Might be a dumb question to raise…
I’m really interested in distorted, messy sounds that really push the machine to it’s ‘breaking point’ if you know what I mean. Heard an amazingly beautiful album by Alessandro Cortini recently which sounded like he was throwing guitars into an FX chain and letting it distort and bend etc…and I wanted to try that on the Digitone.
Any danger of breaking the circuitry with the Digitone’s own path?
I’m assuming if I throw external gear into the INS and crank it up loud enough I might break it?
TL/DR - Can the Digitone blow itself if I push the levels hard enough?
As far as I am aware, the fully digital path is not going to harm itself, nor whatever DACs / output circuitry.
Do you have an explicit concern? I can go through the analog/digital paths in the manual again but I don’t recall any weak points of concern.
The clipping is digital, track mixing as well. Headroom is going to be bound beneath spec for the output circuitry, even if blasting at 100% for years.
This is what I was thinking. I knew the manual said the input level had an upper limit and he’s talking about sending audio signal in, correct? So that means elektron is warning you can potentially damage it if the signal is above that level…
This is frickin awesome! Exactly the kind of thing I want to explore. Clipping. Distortion. Incoherent chaotic messy music. Any tips for this kind of thing? And no danger of pushing it too far to harm the unit itself?

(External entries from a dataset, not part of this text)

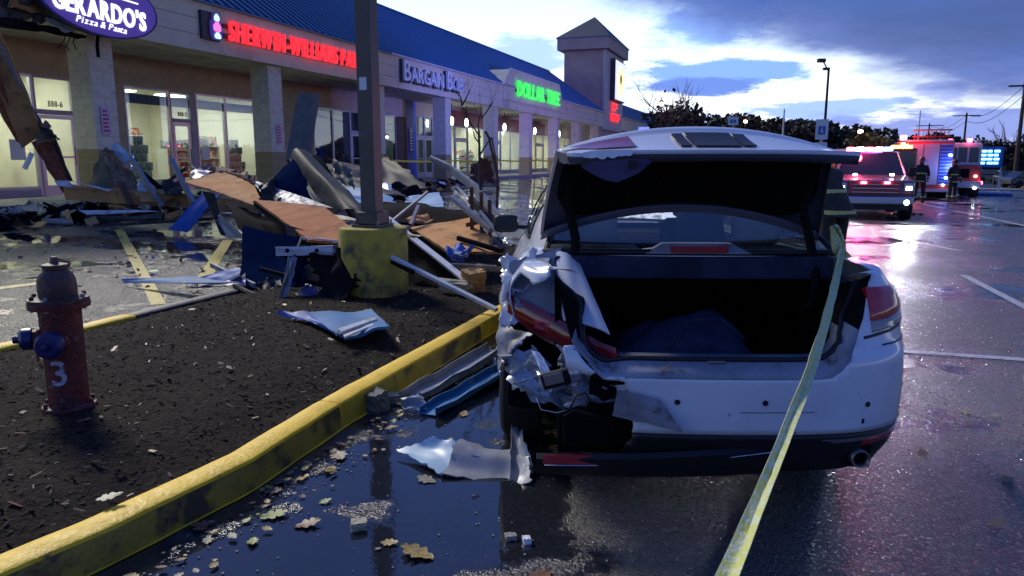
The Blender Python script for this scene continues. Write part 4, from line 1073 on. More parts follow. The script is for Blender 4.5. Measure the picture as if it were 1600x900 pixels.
# wheels, underbody, mirrors, handles
def wheel(x, y, sg):
    c = MB(); q = Matrix.Rotation(PI/2*sg, 3, 'Y')
    c.lathe([(.20, -.11), (.30, -.11), (.325, -.09), (.333, -.04), (.333, .04), (.325, .09), (.30, .11), (.20, .11)], 32, (x, y, .333), q); t_ = c.build('wheel', 'tyre', car, False, smooth=40)
    c = MB(); c.lathe([(.05, .095), (.215, .10), (.225, .112), (.20, .06), (.20, -.08), (.05, -.08)], 28, (x, y, .333), q)
    r_ = c.build('rim', 'black_metal', t_, False, smooth=40); c = MB()
    for k in range(5):
        a = 2*PI*k/5; d = q @ Vector((math.cos(a), math.sin(a), 0)); o_ = Vector((x, y, .333))+q @ Vector((0, 0, .10)); c.beam(o_+d*.03, o_+d*.21, .05, .02)
    c.build('rim_spokes', 'rim', t_, False)
for x, sg in ((-.80, -1), (.80, 1)):
    wheel(x, 1.06, sg); wheel(x, 3.87, sg)
for sg in (-1, 1):
    for yc in (1.06, 3.87):
        c = MB(); rows = []
        for k in range(17):
            a = -.15+(PI+.3)*k/16; rows.append([Vector((sg*xx, yc-math.cos(a)*.39, .34+math.sin(a)*.39)) for xx in (.60, .915 if yc > 2 or sg > 0 else .86)])
        c.grid(rows); c.build('wheel_arch_liner', 'felt', car, False, smooth='all')
b = MB(); b.bb(-.62, .62, .30, 4.6, .20, .42); b.bb(-.88, .88, 1.5, 3.4, .19, .40); b.bb(-.60, .60, .12, .3, .30, .43); b.build('underbody', 'felt', car, False)
for sg in (-1, 1):
    c = MB(); c.box((sg*.985, 3.02, 1.00), (.20, .10, .14)); m_ = c.build('door_mirror', 'black_plastic', car, False, bevel=.04, smooth='all')
    c = MB(); c.box((sg*.985, 2.965, 1.00), (.15, .008, .10)); c.build('mirror_face', 'mirror_glass', m_, False, bevel=.003)
    c = MB(); c.beam((sg*.80, 3.03, .97), (sg*.90, 3.03, .975), .06, .03); c.build('mirror_arm', 'black_plastic', m_, False)
    for yy in (1.75, 2.75):
        c = MB(); c.tube([(sg*.935, yy, .86), (sg*.965, yy+.03, .865), (sg*.965, yy+.17, .865), (sg*.935, yy+.2, .86)], .012, 6); c.build('door_handle', 'chrome', car, False, smooth='all')
    for yy in (1.42, 2.38, 3.42):
        i = min(range(NP), key=lambda k: abs(PL[k].y-yy)+(9 if PL[k].x < .5 else 0)); c = MB()
        pts = [shell(i, z, .001) for z in [.42+.03*k for k in range(17)]]; pts = [Vector((sg*p.x, p.y+.08*(p.z-.9)*(1 if yy < 2 else 0), p.z)) for p in pts]
        c.tube(pts, .004, 4); c.build('door_gap', 'black_plastic', car, False)
# ---- trunk lid, raised
TH = R(55); LO = Vector((-.035, .72, 1.285)); EA = Vector((0, -math.cos(TH), math.sin(TH))); EH = Vector((0, math.sin(TH), math.cos(TH)))
def lidp(u, w_, inn=0.0, hw=.672):
    """u across -1..1, w along the skin: 0 front edge, .55 spoiler lip, 1 lower rear edge"""
    a0 = -.15*u*u; a1 = .445-.105*abs(u)**2.2; cr = -.035*u*u; x = hw*u*(1-.10*min(1, w_/.5)**1.3)
    if w_ <= .5: k = w_/.5; a = a0+(a1-a0)*k; h = cr+.02*math.sin(PI*k)*.8-.01*k; nh = 1; na = 0
    elif w_ <= .6: k = (w_-.5)/.1; a = a1+.022*math.sin(PI*k/2); h = cr-.01-.035*k*k; nh = 1-k; na = k
    else: k = (w_-.6)/.4; a = a1+.022+.035*k-.03*math.sin(PI*k)*(1-abs(u)); h = cr-.045-(.30+.03*u*u)*k; nh = 0; na = 1
    if w_ > .5:                                   # pressing between the spoiler lip and the lower rear edge
        k = min(1, (w_-.5)/.08); sp = LO+Vector((x, 0, 0))+EA*a1+EH*(cr-.01)
        lo_ = Vector((x*.985, .145+.10*u*u, 1.538-.008*u**4))
        f_ = lo_-sp; nrm = Vector((1, 0, 0)).cross(f_).normalized(); nrm = nrm if nrm.z > 0 else -nrm
        kk = (w_-.5)/.5; p = sp.lerp(lo_, kk)+nrm*(-.014*(1-abs(u)**4)*math.sin(PI*kk)**.8*(1 if kk > .04 else 0)+.010*math.sin(PI*k)*(1-kk))
        if u < -.45: p += Vector((0, .02*vnoise(u*6, w_*9), .02*vnoise(u*5+3, w_*7)))*smooth(-.45, -1, u)*kk
        return p-nrm*inn
    x *= 1-.03*max(0, w_-.6)
    if u < -.45 and w_ > .6:                     # buckled corner
        k = smooth(-.45, -1, u)*(w_-.6)/.4; a += .03*k*vnoise(u*6, w_*9); h += .05*k*vnoise(u*5+3, w_*7)
    return LO+Vector((x, 0, 0))+EA*(a-na*inn)+EH*(h-nh*inn)
us = [-1+2*k/40 for k in range(41)]; wz = [0, .04, .1, .2, .3, .4, .47, .5, .52, .54, .56, .58, .6, .65, .7, .76, .82, .88, .93, .97, 1]
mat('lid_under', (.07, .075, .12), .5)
b = MB(); b.slab([[lidp(u, w_) for w_ in wz] for u in us], -.008)
nq = 2*(len(us)-1)*(len(wz)-1); b.mi = [1 if (k < nq and k % 2) else 0 for k in range(len(b.f))]
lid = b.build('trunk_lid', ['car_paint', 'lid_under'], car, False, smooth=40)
b = MB(); rows = [[lidp(u, w_, .035+.030*math.sin(PI*w_)*(1-u**4)*(1-u**4), .625-.03*abs(2*w_-1)**4) for w_ in [(.06+.20*abs(u)**9)+((.95-.10*abs(u)**9)-(.06+.20*abs(u)**9))*k/16 for k in range(17)]] for u in us]; b.grid(rows)
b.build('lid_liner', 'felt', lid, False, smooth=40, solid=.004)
for sg in (-1, 1):                                # side walls of the pressing
    b = MB(); b.grid([[lidp(sg, w_), lidp(sg*.985, w_, .05)] for w_ in wz]); b.build('lid_side', 'lid_under', lid, False, solid=.004)
b = MB(); b.grid([[lidp(u, 1)+Vector((0, -.002, .002)), lidp(u, 1, .014), lidp(u, 1, .03), lidp(u*.98, .97, .05)] for u in us]); b.mi = [0 if k % 3 == 0 else 1 for k in range(len(b.f))]; b.build('lid_lower_edge', ['car_paint', 'lid_under'], lid, False, smooth=60, solid=.004)
b = MB(); b.grid([[lidp(u, 0), lidp(u, .0, .045), lidp(u*.97, .05, .05)] for u in us]); b.build('lid_front_edge', 'lid_under', lid, False, smooth=60, solid=.004)
def lidplate(u0, u1, w0, w1, out, m, name, nu=10, t=.006, par=lid):
    c = MB(); c.slab([[lidp(u0+(u1-u0)*i/nu, w0+(w1-w0)*j/4, -out) for j in range(5)] for i in range(nu+1)], t); return c.build(name, m, par, False, smooth=40)
rc = lidplate(-.115, .20, .62, .90, .003, 'black_plastic', 'plate_recess')
lidplate(-.21, -.135, .63, .89, .003, 'black_plastic', 'recess_end'); lidplate(.215, .30, .63, .89, .003, 'black_plastic', 'recess_end')
lidplate(-.985, -.50, .60, .86, .004, 'red_lens', 'lid_lamp', t=.003)
c = MB(); c.lathe([(.0, .0), (.055, .0), (.05, .008), (.0, .01)], 20, lidp(.03, .47, -.004), (Matrix.Rotation(PI/2-TH+PI, 3, 'X') @ Matrix.Diagonal((1, .5, 1)))); c.build('badge', 'chrome', lid, False, smooth=40)
c = MB(); P = []                                  # torn trim hanging from the lid's left corner
for i in range(9):
    k = i/8; x = -.64+.40*k; top = lidp(x/.672, 1, .0); drop = .115*math.sin(PI*min(1, k*1.05))**.8*(1 if k < .95 else .3)+.008
    P.append([top+Vector((0, .012, -.002)), top+Vector((.0, .02, -drop*.5)), top+Vector((0, .035, -drop+.006*vnoise(k*9, 4)))])
c.slab(P, .004); c.build('torn_trim', 'violet_panel', lid, False)
c = MB(); P = []
for i in range(15):
    k = i/14; x = -.60+.22*k; top = lidp(x/.672, 1, .0); P.append([top+Vector((0, -.004, .004)), top+Vector((0, -.008, -.018-.020*abs(vnoise(k*13, 2))*2))])
c.slab(P, .003); c.build('torn_paint_edge', 'car_paint', lid, False)
c = MB(); c.box(lidp(-.56, 1, .0)+Vector((0, .0, -.055)), (.035, .02, .03)); c.build('clip', 'black_plastic', lid, False)
for x in (-.54, .56):                             # goosenecks
    c = MB(); a = LO+Vector((x, 0, 0))+EA*.03-EH*.05
    c.tube([(x, .90, .80), (x, .70, .78), (x, .56, .84), (x, .53, .94), (x, .56, 1.02), (x, .65, 1.14), a, a+EA*.2], [.022]*8, 8); c.build('hinge_arm', 'black_metal', car, False, smooth='all')
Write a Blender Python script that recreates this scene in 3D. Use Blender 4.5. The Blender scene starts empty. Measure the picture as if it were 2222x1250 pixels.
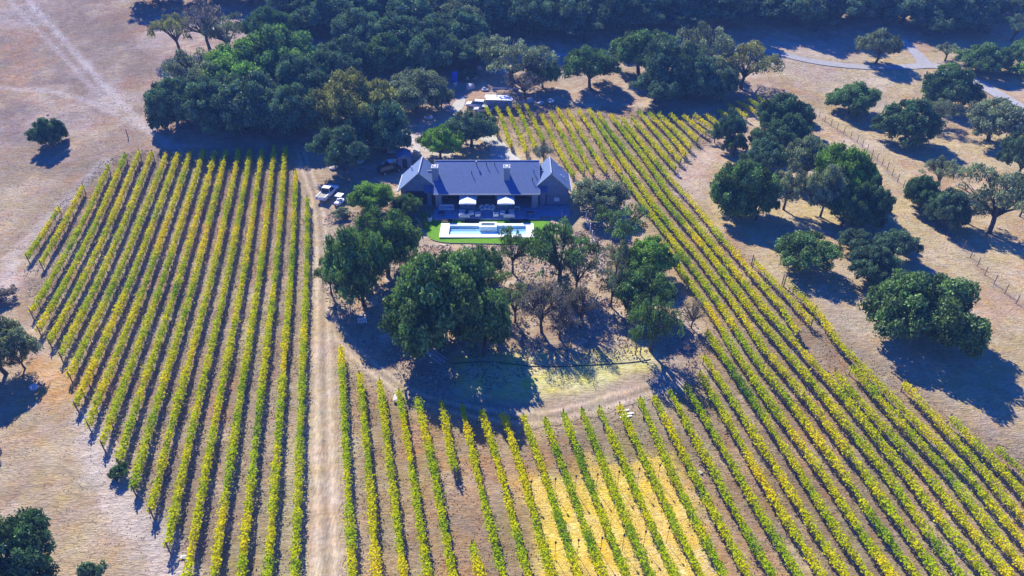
import bpy, bmesh, math, random
import numpy as np
from mathutils import Vector, Matrix
R = math.radians
scene = bpy.context.scene
col = scene.collection
rng = np.random.default_rng(7)
random.seed(7)

# ---------------------------------------------------------------- camera
F, CX, CY, PITCH, CAMH = 1501.0, 1111.0, 625.0, R(34.7), 59.0
cam = bpy.data.cameras.new('camera'); cam.lens = 36.0*F/2222.0; cam.sensor_width = 36.0
cam.clip_start = 0.5; cam.clip_end = 9000
camo = bpy.data.objects.new('camera', cam); col.objects.link(camo)
camo.location = (0, 0, CAMH); camo.rotation_euler = (R(90)-PITCH, 0, 0)
scene.camera = camo

# ---------------------------------------------------------------- sky + sun + exposure
SUN_AZ, SUN_EL = R(-25), R(40)
SKY_STRENGTH, SUN_STRENGTH, EXPOSURE = 0.105, 5.0, 1.02
w = bpy.data.worlds.new('World'); scene.world = w; w.use_nodes = True
nt = w.node_tree; nt.nodes.clear()
sky = nt.nodes.new('ShaderNodeTexSky'); sky.sky_type = 'NISHITA'; sky.sun_disc = False
sky.sun_elevation = SUN_EL; sky.sun_rotation = SUN_AZ % (2*math.pi); sky.air_density = 1.6; sky.dust_density = 0.3; sky.ozone_density = 4.0
hsv = nt.nodes.new('ShaderNodeHueSaturation'); hsv.inputs['Saturation'].default_value = 1.7
bg = nt.nodes.new('ShaderNodeBackground'); bg.inputs['Strength'].default_value = SKY_STRENGTH
wo = nt.nodes.new('ShaderNodeOutputWorld')
tint = nt.nodes.new('ShaderNodeMix'); tint.data_type = 'RGBA'; tint.blend_type = 'MULTIPLY'; tint.inputs['Factor'].default_value = 1.0
tint.inputs['B'].default_value = (0.33, 0.44, 1.20, 1)
nt.links.new(sky.outputs[0], hsv.inputs['Color']); nt.links.new(hsv.outputs[0], tint.inputs['A']); nt.links.new(tint.outputs['Result'], bg.inputs['Color']); nt.links.new(bg.outputs[0], wo.inputs['Surface'])
sun = bpy.data.lights.new('sun', 'SUN'); sun.energy = SUN_STRENGTH; sun.angle = R(0.5); sun.color = (1.0, 0.92, 0.79)
suno = bpy.data.objects.new('sun', sun); col.objects.link(suno)
sd = Vector((math.sin(SUN_AZ)*math.cos(SUN_EL), math.cos(SUN_AZ)*math.cos(SUN_EL), math.sin(SUN_EL)))
suno.rotation_euler = sd.to_track_quat('Z', 'Y').to_euler(); suno.location = (0, 0, 120)
scene.view_settings.view_transform = 'Standard'; scene.view_settings.look = 'None'
scene.view_settings.exposure = EXPOSURE; scene.view_settings.gamma = 1.0
scene.render.engine = 'CYCLES'

# ---------------------------------------------------------------- terrain height
def sig(t): return 1/(1+np.exp(-np.clip(t, -40, 40)))
def softplus(t, k): return k*np.log1p(np.exp(np.clip(t/k, -40, 40)))
def height(X, Y):
    X = np.asarray(X, float); Y = np.asarray(Y, float)
    und = 0.22*np.sin(X/19+1.0)*np.sin(Y/23+0.4) + 0.14*np.sin(X/8.3-0.6)*np.cos(Y/9.7) + 0.10*np.sin((X+Y)/6.1)
    pad = sig((X+26)/2.0)*sig((16-X)/2.0)*sig((Y-96)/2.0)*sig((131-Y)/3.0)
    z = und*(1-pad)
    z = z - 1.1*np.exp(-((Y-84)/22)**2)*sig(-(X+16)/8)
    z = z + 1.6*sig((Y-122)/8)*sig(-(X+30)/5)
    z = z - 2.2*np.exp(-((Y-44)/20)**2)*sig((X+4)/9)
    hl = softplus(Y-138, 14)*0.17*sig(-(X+34)/10)
    hr = softplus(Y-172, 12)*0.12*sig((X+34)/10)
    z = z + 60*np.tanh((hl+hr)/60)
    z = z + 5*sig((Y-210)/18)*0.5*(1+np.sin(X/41+0.7))
    return z

def U(px, py, dz=0.0):
    dx = (px-CX)/F; v = (py-CY)/F
    down = math.sin(PITCH)+v*math.cos(PITCH); fw = math.cos(PITCH)-v*math.sin(PITCH)
    h = 0.0
    for _ in range(30):
        t = (CAMH-h-dz)/down
        nh = float(height(dx*t, fw*t)); h = h+0.7*(nh-h)
    t = (CAMH-h-dz)/down
    return np.array([dx*t, fw*t, h]), t          # ground height, depth
def UP(pts): return np.array([U(a, b)[0][:2] for a, b in pts])

# ---------------------------------------------------------------- materials
def mat(name, base, rough=0.8, spec=0.3, metal=0.0):
    m = bpy.data.materials.new(name); m.use_nodes = True
    b = m.node_tree.nodes['Principled BSDF']
    b.inputs['Base Color'].default_value = (*base, 1); b.inputs['Roughness'].default_value = rough
    b.inputs['Specular IOR Level'].default_value = spec; b.inputs['Metallic'].default_value = metal
    return m
def noisy(name, c1, c2, scale=3.0, rough=0.85, bump=0.0, bscale=10.0, detail=6, spec=0.25, mapscale=(1, 1, 1), metal=0.0):
    m = mat(name, c1, rough, spec, metal); t = m.node_tree; n = t.nodes; l = t.links
    b = n['Principled BSDF']
    tc = n.new('ShaderNodeTexCoord'); mp = n.new('ShaderNodeMapping'); mp.inputs['Scale'].default_value = mapscale
    l.new(tc.outputs['Object'], mp.inputs['Vector'])
    ns = n.new('ShaderNodeTexNoise'); ns.inputs['Scale'].default_value = scale; ns.inputs['Detail'].default_value = detail; ns.inputs['Roughness'].default_value = 0.65
    l.new(mp.outputs[0], ns.inputs['Vector'])
    rp = n.new('ShaderNodeValToRGB'); rp.color_ramp.elements[0].color = (*c1, 1); rp.color_ramp.elements[1].color = (*c2, 1)
    rp.color_ramp.elements[0].position = 0.35; rp.color_ramp.elements[1].position = 0.65
    l.new(ns.outputs['Fac'], rp.inputs['Fac']); l.new(rp.outputs['Color'], b.inputs['Base Color'])
    if bump:
        nb = n.new('ShaderNodeTexNoise'); nb.inputs['Scale'].default_value = bscale; nb.inputs['Detail'].default_value = 5
        l.new(mp.outputs[0], nb.inputs['Vector'])
        bp = n.new('ShaderNodeBump'); bp.inputs['Strength'].default_value = bump; bp.inputs['Distance'].default_value = 0.3
        l.new(nb.outputs['Fac'], bp.inputs['Height']); l.new(bp.outputs['Normal'], b.inputs['Normal'])
    return m

def soil_mat(name, attr='tint', bumps=0.9, base=None, st=(0.5, 1.5, 1)):
    """earth / dry grass: per-vertex earth colour broken up by noise at several scales, lumpy bump"""
    m = bpy.data.materials.new(name); m.use_nodes = True; t = m.node_tree; n = t.nodes; l = t.links
    b = n['Principled BSDF']; b.inputs['Roughness'].default_value = 0.95; b.inputs['Specular IOR Level'].default_value = 0.08
    tc = n.new('ShaderNodeTexCoord')
    if base is None:
        at = n.new('ShaderNodeAttribute'); at.attribute_name = attr; csrc = at.outputs['Color']
    else:
        rg = n.new('ShaderNodeRGB'); rg.outputs[0].default_value = (*base, 1); csrc = rg.outputs[0]
    def noise(sc, det, rough=0.6, stretch=(1, 1, 1)):
        mp = n.new('ShaderNodeMapping'); mp.inputs['Scale'].default_value = stretch; l.new(tc.outputs['Object'], mp.inputs['Vector'])
        x = n.new('ShaderNodeTexNoise'); x.inputs['Scale'].default_value = sc; x.inputs['Detail'].default_value = det; x.inputs['Roughness'].default_value = rough
        l.new(mp.outputs[0], x.inputs['Vector']); return x.outputs['Fac']
    def ramp(src, p0, p1, v0, v1):
        r = n.new('ShaderNodeMapRange'); r.inputs['From Min'].default_value = p0; r.inputs['From Max'].default_value = p1
        r.inputs['To Min'].default_value = v0; r.inputs['To Max'].default_value = v1; l.new(src, r.inputs['Value']); return r.outputs[0]
    def mul(a, bb):
        x = n.new('ShaderNodeMath'); x.operation = 'MULTIPLY'; l.new(a, x.inputs[0]); l.new(bb, x.inputs[1]); return x.outputs[0]
    big = ramp(noise(0.07, 4), 0.3, 0.7, 0.82, 1.15)
    midn = noise(0.9, 5, 0.7, (0.6, 1.3, 1)); mid = ramp(midn, 0.35, 0.65, 0.86, 1.12)
    finen = noise(3.2, 4, 0.75, st); fine = ramp(finen, 0.38, 0.62, 0.76, 1.18)
    val = mul(mul(big, mid), fine)
    vm = n.new('ShaderNodeVectorMath'); vm.operation = 'SCALE'; l.new(csrc, vm.inputs[0]); l.new(val, vm.inputs['Scale'])
    hs = n.new('ShaderNodeHueSaturation'); l.new(vm.outputs[0], hs.inputs['Color'])
    l.new(ramp(noise(0.23, 5), 0.3, 0.7, 0.485, 0.515), hs.inputs['Hue']); l.new(ramp(noise(0.5, 5), 0.3, 0.7, 0.8, 1.25), hs.inputs['Saturation'])
    l.new(hs.outputs[0], b.inputs['Base Color'])
    ad = n.new('ShaderNodeMath'); ad.operation = 'ADD'; l.new(finen, ad.inputs[0]); l.new(midn, ad.inputs[1])
    bp = n.new('ShaderNodeBump'); bp.inputs['Strength'].default_value = bumps; bp.inputs['Distance'].default_value = 0.45
    l.new(ad.outputs[0], bp.inputs['Height']); l.new(bp.outputs['Normal'], b.inputs['Normal'])
    return m

def leaf_mat(name, use_obj=True, trans=0.22, tcol=(1.25, 1.3, 0.6), gloss=0.015):
    """leaf colour = vertex colour variation x the tree's own colour"""
    m = bpy.data.materials.new(name); m.use_nodes = True; t = m.node_tree; n = t.nodes; l = t.links
    n.clear(); out = n.new('ShaderNodeOutputMaterial')
    at = n.new('ShaderNodeAttribute'); at.attribute_name = 'leaf'
    src = at.outputs['Color']
    if use_obj:
        oi = n.new('ShaderNodeObjectInfo'); mx = n.new('ShaderNodeMix'); mx.data_type = 'RGBA'; mx.blend_type = 'MULTIPLY'
        mx.inputs['Factor'].default_value = 1.0
        l.new(at.outputs['Color'], mx.inputs['A']); l.new(oi.outputs['Color'], mx.inputs['B']); src = mx.outputs['Result']
    d = n.new('ShaderNodeBsdfDiffuse'); l.new(src, d.inputs['Color'])
    tm = n.new('ShaderNodeMix'); tm.data_type = 'RGBA'; tm.blend_type = 'MULTIPLY'; tm.inputs['Factor'].default_value = 1.0
    l.new(src, tm.inputs['A']); tm.inputs['B'].default_value = (*tcol, 1)
    tr = n.new('ShaderNodeBsdfTranslucent'); l.new(tm.outputs['Result'], tr.inputs['Color'])
    ms = n.new('ShaderNodeMixShader'); ms.inputs[0].default_value = trans; l.new(d.outputs[0], ms.inputs[1]); l.new(tr.outputs[0], ms.inputs[2])
    gl = n.new('ShaderNodeBsdfGlossy'); gl.inputs['Roughness'].default_value = 0.45; gl.inputs['Color'].default_value = (0.8, 0.85, 0.9, 1)
    m2 = n.new('ShaderNodeMixShader'); m2.inputs[0].default_value = gloss; l.new(ms.outputs[0], m2.inputs[1]); l.new(gl.outputs[0], m2.inputs[2])
    l.new(m2.outputs[0], out.inputs['Surface'])
    return m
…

Sure, it potentially could blow some components. There´s gonna be protection and even if damage has occured it should be repairable. I´m speaking in vague terms, because I don´t know how exactly the input section is built and where it is located on the pcb, what´s directly next to it etc. But, with levels you are typically dealing with, it shouldn´t be an issue and as long as you immediately notice you´re blasting it with some crazy feedback and turn it down, I´m sure the inputs won´t get damaged.